3/19/04

E-mail Postage Due — Eweek editorial

Ed Bride, an editor with Computerworld puts forward a dreadful idea in an eweek guest editorial. I do not know why I noticed this. I get eweek through no fault of my own; I never subscribed and cannot see how to unsubscribe. I usually just recycle it at the post office. For some reason I saw this issue and this editorial.

Bride proposes, “Suppose every addressee cost the sender, say, 1 cent. Would legitimate businesses be willing to pay this fee to increase the likelihood that recipients would read their missives? I believe the answer is yes. The ISP could collect the fee, keep a small portion for its accounting service and remit the remainder to Uncle Sam.”

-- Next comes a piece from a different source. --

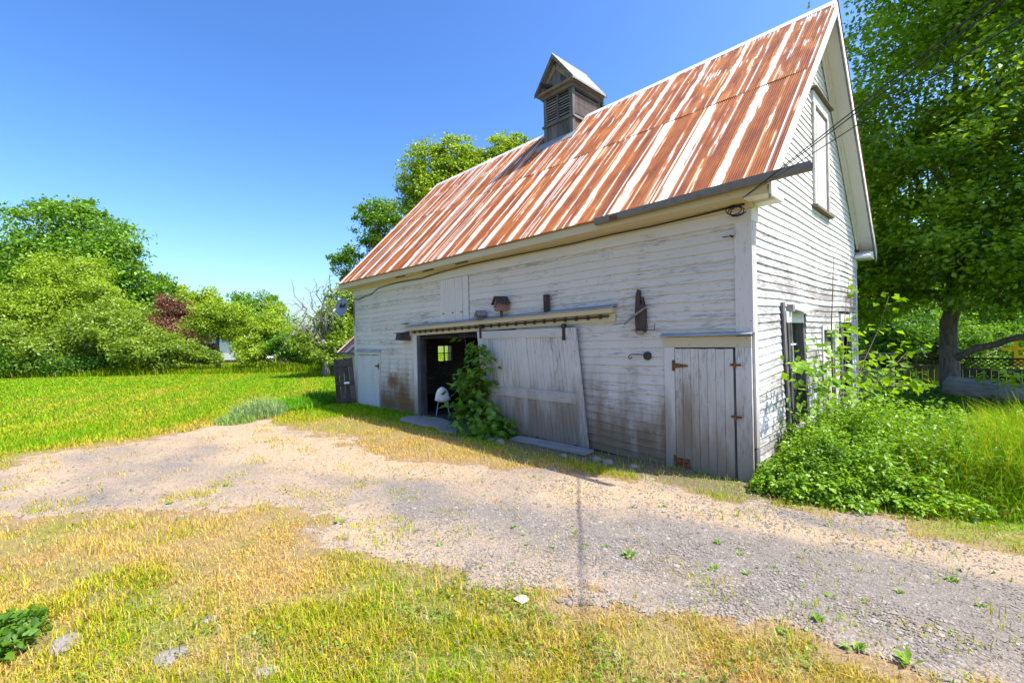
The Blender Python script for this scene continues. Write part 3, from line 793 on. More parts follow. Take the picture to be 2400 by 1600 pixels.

I have no idea why “Uncle Sam,” is mentioned, but I believe the answer is “no.” I don’t suppose Mr. Bride is new to the Internet. Perhaps he doesn’t get or send much e-mail. The problem is not, of course, with legitimate e-mail. It is not even a problem with unsolicited e-mail. It s with unsolicited commercial e-mail or junk e-mail. And whether he can imagine it or not, $.01 per e-mail message will negatively affect one of its greatest strengths.

What we have, and what I pay for with my monthly fee, is essentially the same as the “Unlimited local calling” on my phone line. This is very common in the U.S., though not so common elsewhere. For my $25 a month, I can call as many local numbers as often as I want. For my ISP’s fee, I expect the same.

On the Internet, every call is a local call.